RBA assistant governor for financial markets Christopher Kent told a conference in Sydney the program helped to lower financing costs for borrowers at a time of uncertainty.

The RBA estimates the yield, or interest rate, on governments bonds to which loans are priced against, was around 30 basis points lower than they would have otherwise been.

He told the KangaNews DCM Summit the program - otherwise known as quantitative easing or QE - was introduced in November 2020 at a time when the unemployment rate was close to seven per cent and inflation was very low.

By February 2022, the RBA board decided to end the program.

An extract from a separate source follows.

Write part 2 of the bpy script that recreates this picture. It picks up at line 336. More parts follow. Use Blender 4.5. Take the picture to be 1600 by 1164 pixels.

"Most importantly, there had been significant progress towards our goals, with the unemployment rate declining to 4.2 per cent and inflation rising in underlying terms to be close to the centre of the two to three per cent target range for the first time in seven years," Dr Kent said.

At the May board meeting, where the cash rate was increased to 0.35 per cent 0.1 per cent, it also decided that rather than selling the bonds back on to the open market, it would hold them until maturity.

"We have now entered the phase known as quantitative tightening, or QT," Dr Kent said.

"By allowing our bond holdings to gradually diminish over time as they mature, the initial stimulatory effects of those holdings - namely, downward pressure on government bond yields and the Australian dollar exchange rate - will gradually unwind."

In total the RBA bought $224 billion of government bonds and $57 billion of state bonds in five to 10-year maturities.